What to do: Retype exactly what runs from the first line of the data to the line with "wb.inputs[1].default_value = 10.5", keeping both of those lines and skipping pictures.

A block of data
[Begin]

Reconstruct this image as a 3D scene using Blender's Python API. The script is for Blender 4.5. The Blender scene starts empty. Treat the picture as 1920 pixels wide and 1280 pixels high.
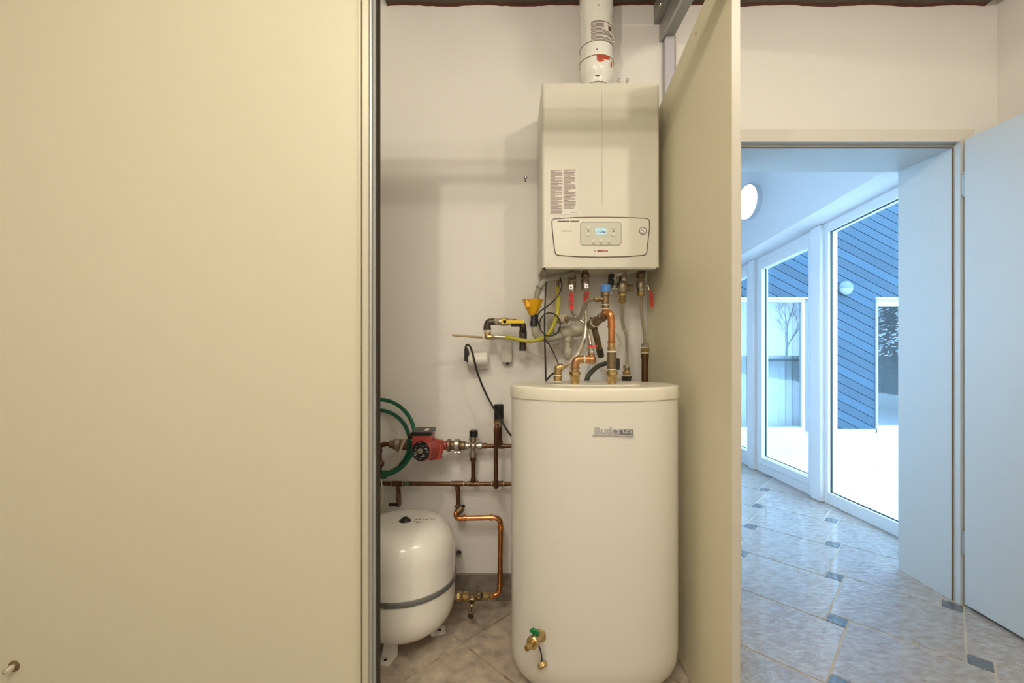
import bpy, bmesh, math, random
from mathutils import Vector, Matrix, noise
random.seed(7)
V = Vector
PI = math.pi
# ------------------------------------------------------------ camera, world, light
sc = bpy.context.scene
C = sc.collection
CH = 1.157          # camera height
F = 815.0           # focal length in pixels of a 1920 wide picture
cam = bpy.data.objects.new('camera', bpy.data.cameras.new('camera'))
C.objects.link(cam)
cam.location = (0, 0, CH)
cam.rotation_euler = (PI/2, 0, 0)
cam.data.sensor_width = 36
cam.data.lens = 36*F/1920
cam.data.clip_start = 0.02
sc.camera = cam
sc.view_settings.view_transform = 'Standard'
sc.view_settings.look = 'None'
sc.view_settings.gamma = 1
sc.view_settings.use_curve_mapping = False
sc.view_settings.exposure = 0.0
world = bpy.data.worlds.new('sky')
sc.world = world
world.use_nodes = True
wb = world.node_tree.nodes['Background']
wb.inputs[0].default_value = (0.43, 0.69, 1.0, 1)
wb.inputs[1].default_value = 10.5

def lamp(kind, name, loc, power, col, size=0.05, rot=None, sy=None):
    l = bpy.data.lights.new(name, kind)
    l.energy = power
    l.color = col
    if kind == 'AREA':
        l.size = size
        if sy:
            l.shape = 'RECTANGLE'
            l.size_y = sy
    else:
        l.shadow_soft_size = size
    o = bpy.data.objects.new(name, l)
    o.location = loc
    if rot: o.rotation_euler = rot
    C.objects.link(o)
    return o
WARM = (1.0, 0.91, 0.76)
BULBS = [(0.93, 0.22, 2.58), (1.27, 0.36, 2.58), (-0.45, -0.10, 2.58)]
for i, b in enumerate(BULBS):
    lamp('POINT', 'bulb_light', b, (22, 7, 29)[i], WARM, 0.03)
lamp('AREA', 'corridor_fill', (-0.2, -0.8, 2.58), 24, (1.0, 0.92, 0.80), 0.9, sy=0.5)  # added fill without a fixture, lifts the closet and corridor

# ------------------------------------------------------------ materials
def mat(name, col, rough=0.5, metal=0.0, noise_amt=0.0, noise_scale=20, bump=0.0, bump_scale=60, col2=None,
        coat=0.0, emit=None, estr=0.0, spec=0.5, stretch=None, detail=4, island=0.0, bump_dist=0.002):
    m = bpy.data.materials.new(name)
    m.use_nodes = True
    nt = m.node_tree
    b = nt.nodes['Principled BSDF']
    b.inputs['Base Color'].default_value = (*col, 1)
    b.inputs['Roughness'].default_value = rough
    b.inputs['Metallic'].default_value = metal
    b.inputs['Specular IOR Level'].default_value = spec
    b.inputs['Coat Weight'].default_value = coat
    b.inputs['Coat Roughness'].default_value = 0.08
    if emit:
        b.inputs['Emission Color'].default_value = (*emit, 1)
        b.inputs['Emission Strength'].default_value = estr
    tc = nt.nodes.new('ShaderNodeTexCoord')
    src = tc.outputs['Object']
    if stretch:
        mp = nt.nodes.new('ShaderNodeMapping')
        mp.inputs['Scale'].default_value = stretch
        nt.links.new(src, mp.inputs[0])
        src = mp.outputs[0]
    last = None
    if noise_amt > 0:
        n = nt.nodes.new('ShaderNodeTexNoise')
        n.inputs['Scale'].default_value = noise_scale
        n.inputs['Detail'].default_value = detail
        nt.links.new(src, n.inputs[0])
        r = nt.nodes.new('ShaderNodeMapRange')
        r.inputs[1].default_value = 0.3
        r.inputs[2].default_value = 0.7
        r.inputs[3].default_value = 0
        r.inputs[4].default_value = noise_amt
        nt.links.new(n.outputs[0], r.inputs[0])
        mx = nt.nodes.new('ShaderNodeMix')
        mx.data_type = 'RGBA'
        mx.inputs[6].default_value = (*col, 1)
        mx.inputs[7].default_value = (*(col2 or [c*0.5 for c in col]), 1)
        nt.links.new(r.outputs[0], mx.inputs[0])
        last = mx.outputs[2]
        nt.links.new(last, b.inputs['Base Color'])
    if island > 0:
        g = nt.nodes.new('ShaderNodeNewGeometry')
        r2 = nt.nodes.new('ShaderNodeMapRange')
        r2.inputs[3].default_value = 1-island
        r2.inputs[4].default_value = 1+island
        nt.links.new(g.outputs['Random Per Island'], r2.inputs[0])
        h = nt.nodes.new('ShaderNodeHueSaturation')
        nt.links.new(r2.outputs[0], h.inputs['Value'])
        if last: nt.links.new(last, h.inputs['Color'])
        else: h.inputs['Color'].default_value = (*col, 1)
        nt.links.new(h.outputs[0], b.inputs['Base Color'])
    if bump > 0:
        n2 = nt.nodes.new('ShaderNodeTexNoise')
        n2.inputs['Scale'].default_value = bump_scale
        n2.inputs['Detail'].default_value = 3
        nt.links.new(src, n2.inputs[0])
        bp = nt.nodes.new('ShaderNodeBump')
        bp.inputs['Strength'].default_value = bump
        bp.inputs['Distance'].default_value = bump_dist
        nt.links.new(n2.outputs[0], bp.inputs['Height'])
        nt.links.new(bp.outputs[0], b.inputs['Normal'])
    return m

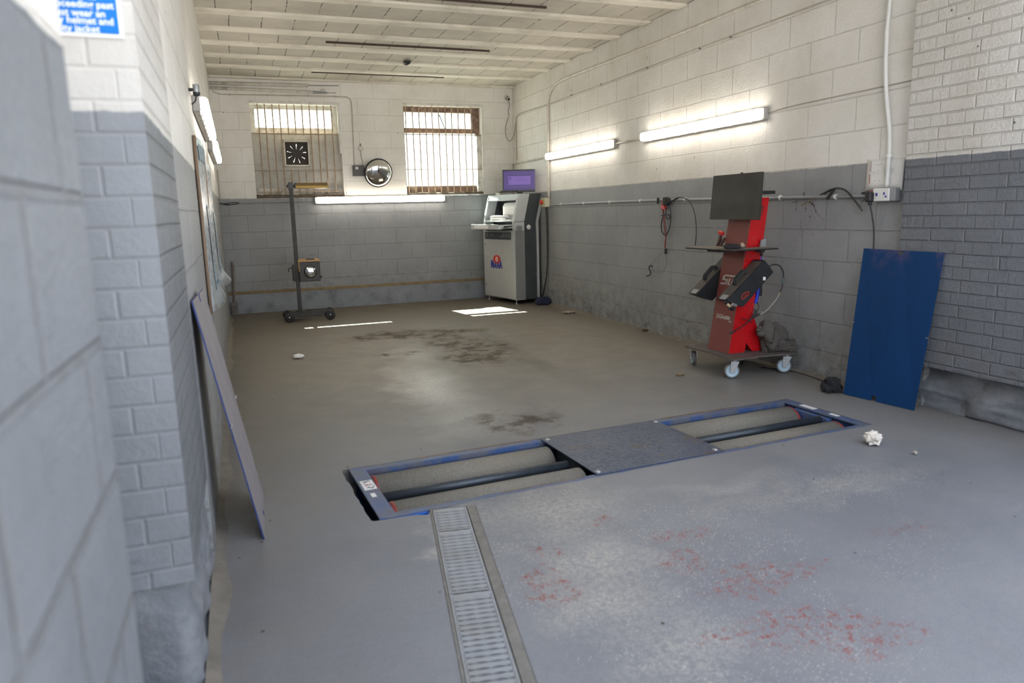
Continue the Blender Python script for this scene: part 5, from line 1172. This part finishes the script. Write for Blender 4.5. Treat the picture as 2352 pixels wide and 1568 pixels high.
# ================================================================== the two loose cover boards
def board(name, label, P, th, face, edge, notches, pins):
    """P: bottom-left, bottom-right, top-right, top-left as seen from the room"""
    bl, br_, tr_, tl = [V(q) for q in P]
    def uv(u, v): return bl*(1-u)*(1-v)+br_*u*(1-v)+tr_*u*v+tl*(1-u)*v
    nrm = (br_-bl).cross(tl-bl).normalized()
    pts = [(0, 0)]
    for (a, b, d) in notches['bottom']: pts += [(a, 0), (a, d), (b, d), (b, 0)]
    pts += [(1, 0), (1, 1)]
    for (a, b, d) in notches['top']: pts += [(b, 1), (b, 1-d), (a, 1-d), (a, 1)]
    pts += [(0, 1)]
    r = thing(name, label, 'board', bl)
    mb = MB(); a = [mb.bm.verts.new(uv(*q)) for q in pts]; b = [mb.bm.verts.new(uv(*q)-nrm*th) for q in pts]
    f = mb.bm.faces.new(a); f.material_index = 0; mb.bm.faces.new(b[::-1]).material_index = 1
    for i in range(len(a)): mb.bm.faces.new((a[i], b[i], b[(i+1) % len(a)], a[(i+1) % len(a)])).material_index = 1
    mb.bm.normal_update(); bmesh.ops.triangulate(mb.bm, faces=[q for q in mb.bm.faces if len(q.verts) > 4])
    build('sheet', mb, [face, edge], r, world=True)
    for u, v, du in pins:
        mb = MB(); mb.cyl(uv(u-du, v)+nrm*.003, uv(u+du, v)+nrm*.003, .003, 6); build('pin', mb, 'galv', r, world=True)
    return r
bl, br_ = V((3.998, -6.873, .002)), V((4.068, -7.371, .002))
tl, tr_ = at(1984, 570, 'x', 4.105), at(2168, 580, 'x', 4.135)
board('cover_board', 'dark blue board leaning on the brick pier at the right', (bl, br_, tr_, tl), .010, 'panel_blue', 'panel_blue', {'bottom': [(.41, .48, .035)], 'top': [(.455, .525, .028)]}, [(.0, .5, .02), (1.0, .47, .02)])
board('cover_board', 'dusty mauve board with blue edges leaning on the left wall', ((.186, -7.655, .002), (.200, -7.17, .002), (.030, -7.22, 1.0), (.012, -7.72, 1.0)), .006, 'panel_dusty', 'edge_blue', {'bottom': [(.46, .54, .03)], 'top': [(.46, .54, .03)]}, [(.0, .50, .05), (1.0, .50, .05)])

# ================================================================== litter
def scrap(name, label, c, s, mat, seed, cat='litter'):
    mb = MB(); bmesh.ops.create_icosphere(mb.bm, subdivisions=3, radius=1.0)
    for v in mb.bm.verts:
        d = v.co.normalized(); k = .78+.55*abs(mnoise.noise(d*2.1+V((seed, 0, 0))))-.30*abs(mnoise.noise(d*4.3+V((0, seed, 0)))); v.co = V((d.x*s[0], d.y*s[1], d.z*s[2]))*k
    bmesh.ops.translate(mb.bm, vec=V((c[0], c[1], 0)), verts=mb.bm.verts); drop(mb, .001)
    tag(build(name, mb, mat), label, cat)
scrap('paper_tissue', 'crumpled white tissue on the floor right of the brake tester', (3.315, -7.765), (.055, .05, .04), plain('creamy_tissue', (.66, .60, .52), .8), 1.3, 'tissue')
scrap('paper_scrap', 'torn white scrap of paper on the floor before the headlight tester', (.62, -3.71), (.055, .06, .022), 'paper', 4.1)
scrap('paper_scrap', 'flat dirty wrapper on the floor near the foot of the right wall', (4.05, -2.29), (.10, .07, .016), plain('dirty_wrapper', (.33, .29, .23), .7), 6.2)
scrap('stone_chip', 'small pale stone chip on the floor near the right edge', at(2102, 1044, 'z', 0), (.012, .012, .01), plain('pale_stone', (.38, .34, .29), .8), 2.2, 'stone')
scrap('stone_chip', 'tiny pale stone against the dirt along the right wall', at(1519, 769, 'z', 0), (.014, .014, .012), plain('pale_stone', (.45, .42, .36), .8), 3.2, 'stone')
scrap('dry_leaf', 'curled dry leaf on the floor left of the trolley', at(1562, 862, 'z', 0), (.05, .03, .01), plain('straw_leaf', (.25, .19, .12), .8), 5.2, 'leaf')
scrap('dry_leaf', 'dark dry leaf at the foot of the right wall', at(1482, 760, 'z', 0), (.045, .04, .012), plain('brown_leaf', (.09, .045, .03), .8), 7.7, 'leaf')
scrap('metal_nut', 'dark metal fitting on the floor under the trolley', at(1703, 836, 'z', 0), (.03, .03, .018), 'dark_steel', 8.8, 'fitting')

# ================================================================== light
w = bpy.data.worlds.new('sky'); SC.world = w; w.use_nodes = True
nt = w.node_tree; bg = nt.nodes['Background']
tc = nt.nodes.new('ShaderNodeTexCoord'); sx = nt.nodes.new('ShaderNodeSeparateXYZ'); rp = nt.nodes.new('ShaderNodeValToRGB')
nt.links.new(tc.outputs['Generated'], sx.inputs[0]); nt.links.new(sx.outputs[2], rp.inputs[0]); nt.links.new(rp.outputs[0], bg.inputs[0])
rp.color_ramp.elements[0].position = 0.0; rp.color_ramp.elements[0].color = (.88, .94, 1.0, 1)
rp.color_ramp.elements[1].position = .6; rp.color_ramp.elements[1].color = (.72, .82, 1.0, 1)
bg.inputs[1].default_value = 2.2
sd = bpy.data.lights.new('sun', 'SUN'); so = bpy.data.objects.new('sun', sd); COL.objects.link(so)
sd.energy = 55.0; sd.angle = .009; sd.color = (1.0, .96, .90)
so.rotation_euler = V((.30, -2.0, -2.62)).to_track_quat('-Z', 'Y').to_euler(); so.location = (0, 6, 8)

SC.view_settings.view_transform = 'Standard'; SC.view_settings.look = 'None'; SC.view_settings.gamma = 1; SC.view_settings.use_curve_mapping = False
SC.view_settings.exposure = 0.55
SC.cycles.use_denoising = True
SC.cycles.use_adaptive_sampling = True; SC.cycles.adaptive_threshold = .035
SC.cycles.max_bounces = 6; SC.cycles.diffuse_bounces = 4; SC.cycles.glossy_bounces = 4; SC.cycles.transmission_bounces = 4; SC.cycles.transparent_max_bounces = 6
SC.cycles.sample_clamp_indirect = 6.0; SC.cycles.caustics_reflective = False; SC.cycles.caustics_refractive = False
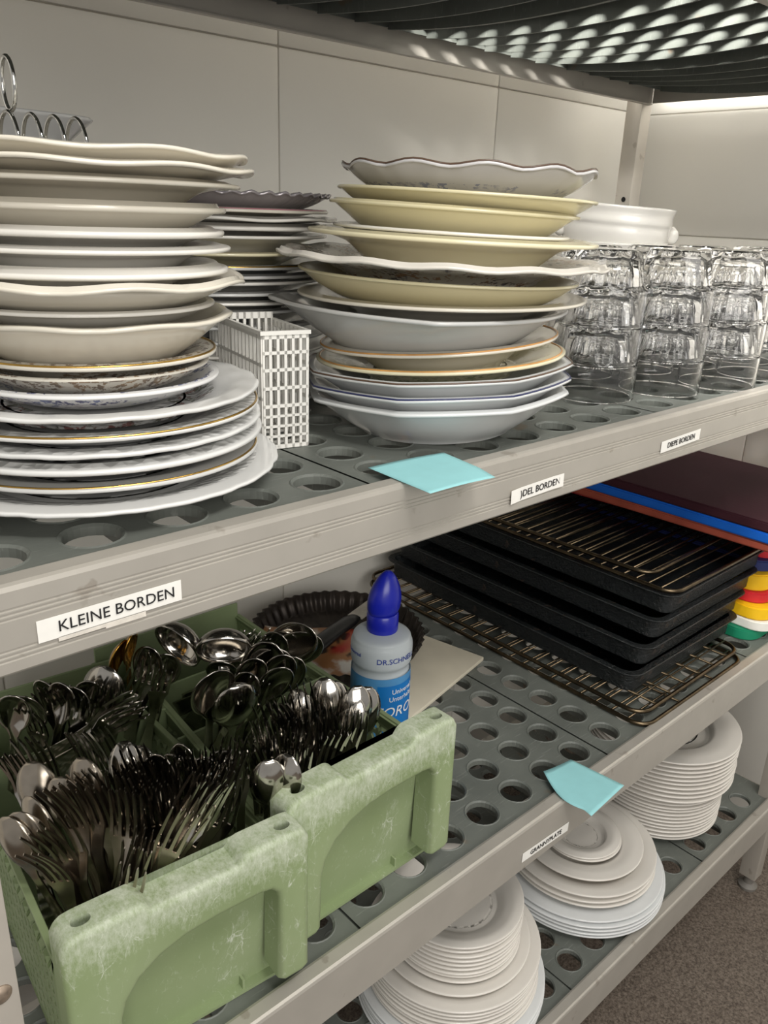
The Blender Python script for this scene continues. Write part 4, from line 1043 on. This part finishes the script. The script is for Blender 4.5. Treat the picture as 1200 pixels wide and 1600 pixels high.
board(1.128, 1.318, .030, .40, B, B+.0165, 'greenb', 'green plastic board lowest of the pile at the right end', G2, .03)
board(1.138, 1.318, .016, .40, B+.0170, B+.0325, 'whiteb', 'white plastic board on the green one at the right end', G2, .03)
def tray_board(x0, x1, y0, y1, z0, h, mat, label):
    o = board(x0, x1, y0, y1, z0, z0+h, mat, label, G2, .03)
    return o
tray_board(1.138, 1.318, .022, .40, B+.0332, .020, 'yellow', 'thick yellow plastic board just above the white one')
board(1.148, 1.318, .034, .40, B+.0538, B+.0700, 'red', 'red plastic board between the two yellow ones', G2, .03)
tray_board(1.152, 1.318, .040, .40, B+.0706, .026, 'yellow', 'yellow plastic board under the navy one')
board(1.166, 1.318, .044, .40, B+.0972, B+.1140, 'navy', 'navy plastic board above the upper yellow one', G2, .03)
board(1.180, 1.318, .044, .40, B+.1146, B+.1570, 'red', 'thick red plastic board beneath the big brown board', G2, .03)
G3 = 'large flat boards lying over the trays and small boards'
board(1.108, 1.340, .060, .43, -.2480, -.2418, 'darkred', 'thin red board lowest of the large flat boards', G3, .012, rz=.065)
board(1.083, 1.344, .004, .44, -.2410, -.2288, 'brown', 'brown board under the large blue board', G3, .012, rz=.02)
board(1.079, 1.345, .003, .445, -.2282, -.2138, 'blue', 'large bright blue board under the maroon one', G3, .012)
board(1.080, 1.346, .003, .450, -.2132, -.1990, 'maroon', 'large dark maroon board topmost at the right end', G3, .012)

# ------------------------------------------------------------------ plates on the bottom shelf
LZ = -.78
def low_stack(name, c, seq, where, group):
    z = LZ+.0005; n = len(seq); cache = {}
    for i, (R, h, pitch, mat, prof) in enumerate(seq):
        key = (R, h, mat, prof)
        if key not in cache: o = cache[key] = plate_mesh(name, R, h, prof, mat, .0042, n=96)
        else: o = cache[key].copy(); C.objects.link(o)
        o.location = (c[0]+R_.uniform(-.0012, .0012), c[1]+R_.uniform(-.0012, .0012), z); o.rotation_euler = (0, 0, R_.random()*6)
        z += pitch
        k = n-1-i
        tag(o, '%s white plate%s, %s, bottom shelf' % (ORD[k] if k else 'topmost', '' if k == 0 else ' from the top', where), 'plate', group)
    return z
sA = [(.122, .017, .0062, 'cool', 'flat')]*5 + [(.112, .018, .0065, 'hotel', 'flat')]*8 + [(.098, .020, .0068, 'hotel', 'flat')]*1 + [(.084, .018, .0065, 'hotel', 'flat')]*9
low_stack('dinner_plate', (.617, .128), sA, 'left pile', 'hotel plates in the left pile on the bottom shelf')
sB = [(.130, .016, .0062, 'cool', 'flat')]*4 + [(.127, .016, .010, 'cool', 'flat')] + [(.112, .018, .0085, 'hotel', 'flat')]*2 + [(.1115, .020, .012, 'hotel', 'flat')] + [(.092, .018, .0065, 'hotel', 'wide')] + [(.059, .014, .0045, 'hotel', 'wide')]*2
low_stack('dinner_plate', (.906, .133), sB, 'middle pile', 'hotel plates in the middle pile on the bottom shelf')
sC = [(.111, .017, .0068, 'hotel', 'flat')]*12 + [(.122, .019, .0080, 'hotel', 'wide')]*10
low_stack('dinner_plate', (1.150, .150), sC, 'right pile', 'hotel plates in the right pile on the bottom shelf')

[End]

Output of the exercise:
Reconstruct this image as a 3D scene using Blender's Python API. The script is for Blender 4.5. The Blender scene starts empty. Treat the picture as 1920 pixels wide and 1280 pixels high.
import bpy, bmesh, math, random
from mathutils import Vector, Matrix, noise
random.seed(7)
V = Vector
PI = math.pi
# ------------------------------------------------------------ camera, world, light
sc = bpy.context.scene
C = sc.collection
CH = 1.157          # camera height
F = 815.0           # focal length in pixels of a 1920 wide picture
cam = bpy.data.objects.new('camera', bpy.data.cameras.new('camera'))
C.objects.link(cam)
cam.location = (0, 0, CH)
cam.rotation_euler = (PI/2, 0, 0)
cam.data.sensor_width = 36
cam.data.lens = 36*F/1920
cam.data.clip_start = 0.02
sc.camera = cam
sc.view_settings.view_transform = 'Standard'
sc.view_settings.look = 'None'
sc.view_settings.gamma = 1
sc.view_settings.use_curve_mapping = False
sc.view_settings.exposure = 0.0
world = bpy.data.worlds.new('sky')
sc.world = world
world.use_nodes = True
wb = world.node_tree.nodes['Background']
wb.inputs[0].default_value = (0.43, 0.69, 1.0, 1)
wb.inputs[1].default_value = 10.5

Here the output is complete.